Step 6: Launch and Train the Wider Team

Once your pilot crew has kicked the tires, roll out the playbook more broadly.

  • Run a live walkthrough. Show reps how to use it in real deals.
  • Share “what’s in it for me.” If reps see it saves time or helps them close, they’ll try it.
  • Keep support open. Make it easy for people to ask questions or suggest tweaks.

What doesn’t work:
Mandatory “read and sign” trainings. If reps think this is just another compliance box, they’ll ignore it. Show real-world wins—like how it helped a pilot rep close a tricky deal.

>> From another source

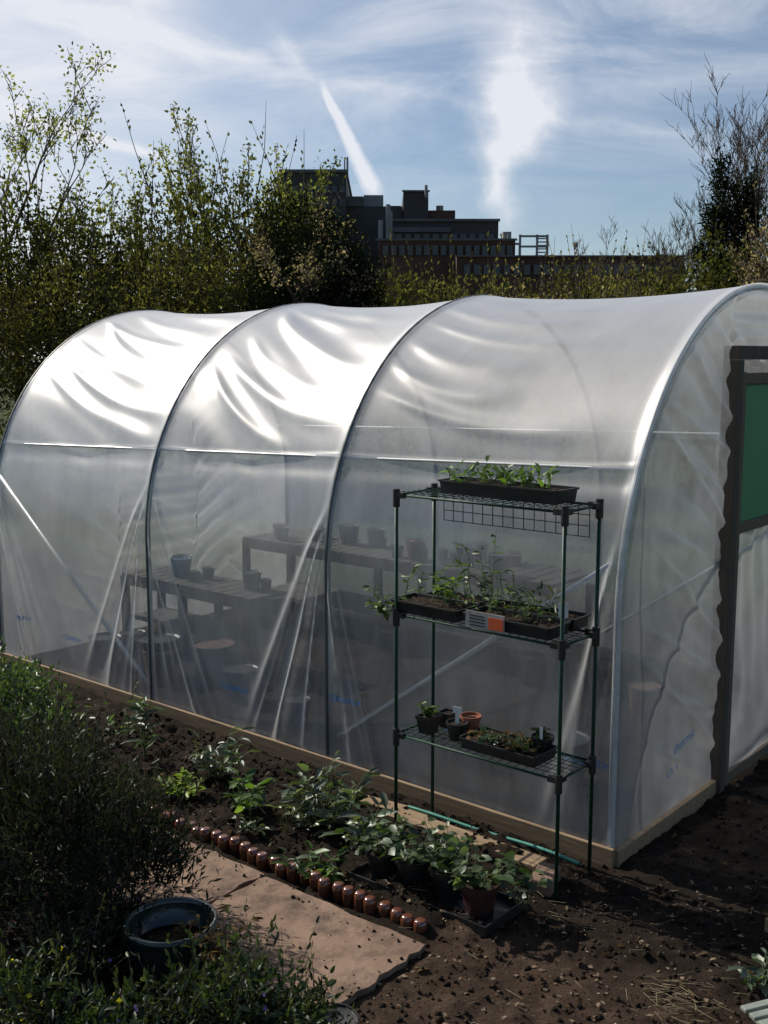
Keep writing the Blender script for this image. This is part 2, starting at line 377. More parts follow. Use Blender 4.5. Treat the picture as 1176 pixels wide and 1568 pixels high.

Step 7: Iterate Based on Data (and Real Feedback)

This is where most playbooks die—they launch, then get ignored. Don’t let this happen.

  • Use Flowla’s analytics. See which steps get skipped or completed.
  • Survey your team. Quick pulse checks work better than long surveys.
  • Update the playbook monthly. Small, regular tweaks beat big overhauls.

Pro tip:
If a step gets skipped by 90% of reps, it’s probably not useful—or it’s not clear why it matters. Don’t be afraid to cut steps or rewrite them.


What to Ignore (And What Not to Overthink)

A few things you can safely skip:

  • Overly detailed processes. If it takes 30 steps to send a proposal, you’ve lost the plot.
  • Heavy integrations at first. Start simple. You can connect to every tool later if needed.
  • “Best practices” that don’t fit your team. Just because a blog says you need a post-demo checklist doesn’t mean you do.

Focus on what your team actually needs, not what looks good on a slide.


Wrapping Up: Keep It Simple, Keep It Alive

Building an interactive sales playbook in Flowla isn’t about making a shiny new document. It’s about making your team’s life easier and your process more consistent—without the usual pain.

Start simple. Watch how it gets used. Iterate quickly, and don’t be precious about what you wrote last month. The best playbook is the one your team actually follows.

If you treat your playbook as a living, working tool (not a dusty PDF), you’ll finally get that standardized process you’ve been chasing—and maybe even close a few more deals along the way.